Dietmar Bartsch isn't used to asking himself such questions. For a long time, there was no room for doubt: He was a member of the Social Democrats and he voted the party line.

The 42-year-old miner has been an active unionist and a member of the Social Democrats (SPD) for 18 years. One thing led to another -- "the usual stuff," said Bartsch referring to how he first got involved in the party.

What used to be "usual" in the Ruhr Basin has increasingly turned into the exception. In the 1950s, some 500,000 people worked in coal mining; and party activism was simply part of the working class culture. Today, that number has shrunk to 40,000. And even fewer people are interested in getting politically involved.

Voter turnout in the region leaves much to be desired -- and the SPD feels the decline most of all. In the past, everything ran like a well-oiled machine. Today, the party has trouble mobilizing its once regular voters: the miners and factory workers.

No more hands-on work

Bartsch has witnessed first-hand the changes. Sitting in his office at the Auguste-Victoria mine in Marl since five o'clock in the morning, he reflects on the party's past and its chances for the future. The previous evening had been a late one. Bartsch was at an SPD meeting in his hometown of Recklinghausen. And, as is the case whenever "comrades" meet these days, all talk was focused on the upcoming early elections in September. Bartsch says he feels "a mixture of resignation and hope" in view of yet another election campaign, just two months after losing the state elections in North Rhine-Westphalia.

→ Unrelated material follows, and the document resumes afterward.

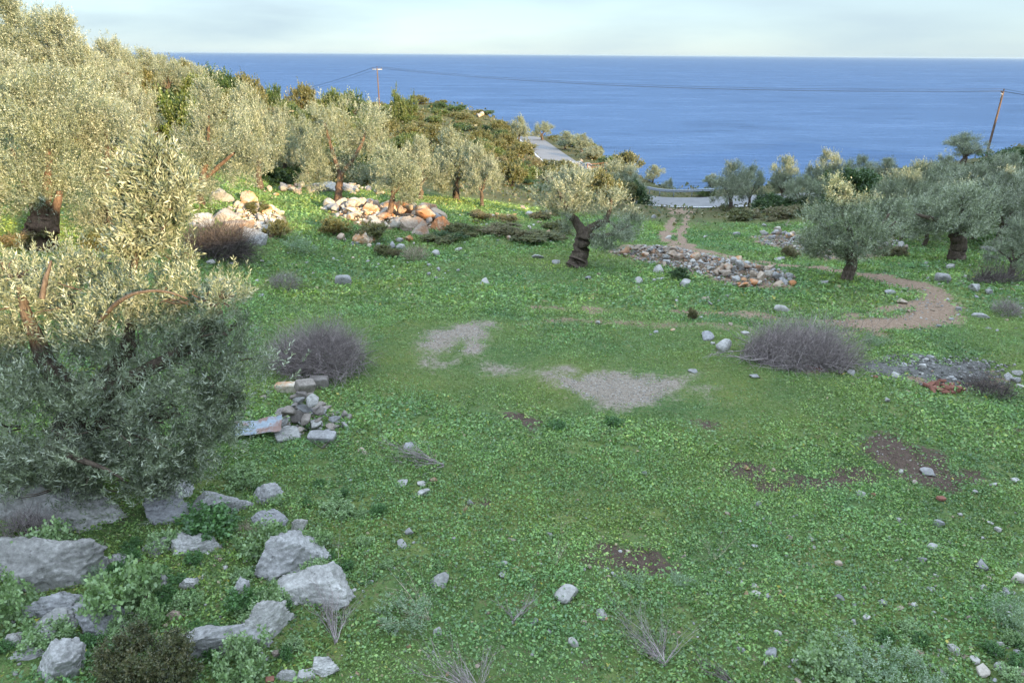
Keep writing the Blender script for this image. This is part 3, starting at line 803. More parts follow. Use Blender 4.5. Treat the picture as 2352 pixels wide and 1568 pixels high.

"No one seriously expects a victory," he sighs. "But what else can we do?" He acknowledges that politicians don't know what is happening at the party basis -- and how should they? "Has any of them ever really gotten their hands dirty?" Nonetheless, the unionist and long-time SPD member concedes that reforms are necessary and will continue to be important for the future.

Lots of "basta," little substance

But Bartsch criticizes party heads for the approach they take to problem-solving. All too often they resort to a knee-jerk, "basta" (the Italian word for "that's enough") policy when caught in a tight spot. Reforms shouldn't be a form of "basta" politics from above, Bartsch says. The party leaders need to take people's fears seriously and spend time explaining policies to them.

The SPD is lacking the right people for this right now, Bartsch laments. Gone are the days of the great party figureheads like Willy Brandt, Herbert Wehner or Helmut Schmidt, "who had a Social Democrat heart and proudly wore it on their sleeve."

Still, Bartsch he will campaign for the SPD, which is still his party. "If you don't fight, you’ve already lost," he says. But his words fall flat, lacking a fiery spirit.